Paris - French energy giants Total have ruled out sponsoring the 2024 Olympics in Paris, keen to avoid being "pilloried" in a city where mayor Anne Hidalgo has increasingly campaigned for environmentally sound initiatives, sources say.

Total's chief executive officer Patrick Pouyanne confirmed his company's decision to opt out following a meeting with Hidalgo last week.

Neither Total, the Paris 2024 Olympics local organising committee nor Hidalgo's office wished to comment publicly on the development.

In their search for sponsors for Paris 2024, organisers had turned to Total, one of the world's integrated oil and gas leaders.

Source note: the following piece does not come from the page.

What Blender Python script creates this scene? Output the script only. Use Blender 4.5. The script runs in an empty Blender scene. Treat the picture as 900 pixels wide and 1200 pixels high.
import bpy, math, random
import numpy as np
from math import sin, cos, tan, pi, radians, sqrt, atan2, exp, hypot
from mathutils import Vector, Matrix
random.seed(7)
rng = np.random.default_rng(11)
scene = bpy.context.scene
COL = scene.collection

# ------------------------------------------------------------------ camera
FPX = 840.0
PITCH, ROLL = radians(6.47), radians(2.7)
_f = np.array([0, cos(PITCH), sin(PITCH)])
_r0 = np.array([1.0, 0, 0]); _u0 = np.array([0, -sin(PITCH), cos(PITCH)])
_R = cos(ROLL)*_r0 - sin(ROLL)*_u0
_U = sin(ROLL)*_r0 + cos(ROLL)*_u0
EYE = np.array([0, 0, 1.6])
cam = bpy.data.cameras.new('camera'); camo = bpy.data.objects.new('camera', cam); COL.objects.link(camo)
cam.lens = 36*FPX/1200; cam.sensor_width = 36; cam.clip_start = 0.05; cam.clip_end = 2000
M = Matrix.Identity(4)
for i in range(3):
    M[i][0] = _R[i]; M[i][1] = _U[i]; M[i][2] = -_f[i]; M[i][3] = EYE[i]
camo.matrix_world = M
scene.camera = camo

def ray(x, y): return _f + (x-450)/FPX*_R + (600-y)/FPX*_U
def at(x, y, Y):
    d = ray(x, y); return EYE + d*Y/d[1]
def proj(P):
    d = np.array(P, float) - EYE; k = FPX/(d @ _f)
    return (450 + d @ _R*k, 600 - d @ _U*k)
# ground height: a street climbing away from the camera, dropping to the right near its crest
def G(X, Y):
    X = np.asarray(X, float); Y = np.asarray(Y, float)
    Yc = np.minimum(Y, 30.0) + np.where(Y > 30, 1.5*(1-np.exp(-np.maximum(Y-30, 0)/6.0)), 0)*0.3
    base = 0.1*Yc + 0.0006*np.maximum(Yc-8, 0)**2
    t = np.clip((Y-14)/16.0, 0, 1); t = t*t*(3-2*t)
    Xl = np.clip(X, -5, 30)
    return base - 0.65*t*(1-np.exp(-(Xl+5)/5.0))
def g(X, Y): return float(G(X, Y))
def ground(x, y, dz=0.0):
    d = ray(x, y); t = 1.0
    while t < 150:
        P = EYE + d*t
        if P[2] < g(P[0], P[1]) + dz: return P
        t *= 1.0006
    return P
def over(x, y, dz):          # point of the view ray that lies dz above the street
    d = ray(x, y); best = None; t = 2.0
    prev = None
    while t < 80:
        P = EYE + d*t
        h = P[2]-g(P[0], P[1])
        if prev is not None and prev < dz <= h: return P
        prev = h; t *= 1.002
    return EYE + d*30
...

The company has an established profile in the world of sports, be it at the African Cup of Nations football or through its Total Direct Energie cycling team.

Talks about Olympic sponsorship deals were well under way between the two parties and Total was even lined up to become the second sponsor, behind banking group Banque Populaire-Caisse d'Epargne {BCPE), which was unveiled in September last year.

But at the end of March, one year ahead of municipal elections in which Hidalgo would be seeking a second mandate, the Paris mayor -- without naming Total -- warned Paris 2024 chief Tony Estanguet in a letter that "it would be very difficult for our fellow citizens to identify with companies whose activity would have a big impact on the environment, based in particular on the massive use of carbon-based energies".

One source within the Paris Olympics set-up said: "To keep her majority, Anne Hidalgo is obliged to give pledges to the ecologists."

Since she became Paris mayor, Hidalgo has committed to cutting down environmental pollution, particularly by cars, with schemes such the promotion of an electric car sharing service and a large-scale public bicycle sharing system.

Estanguet replied to Hidalgo confirming the organising committee's commitment to organising a carbon-neutral Games.

"The choice of partners will never question this ambition and the commitments we've taken," he said.

Total CEO Pouyanne, for his part, told a shareholders' meeting that he did not want to be a "sponsor who is pilloried", ironically noting that the energy firm's 100-million-euro pledge to the fund to help rebuild the burned-out Notre Dame cathedral in Paris had raised no such polemic.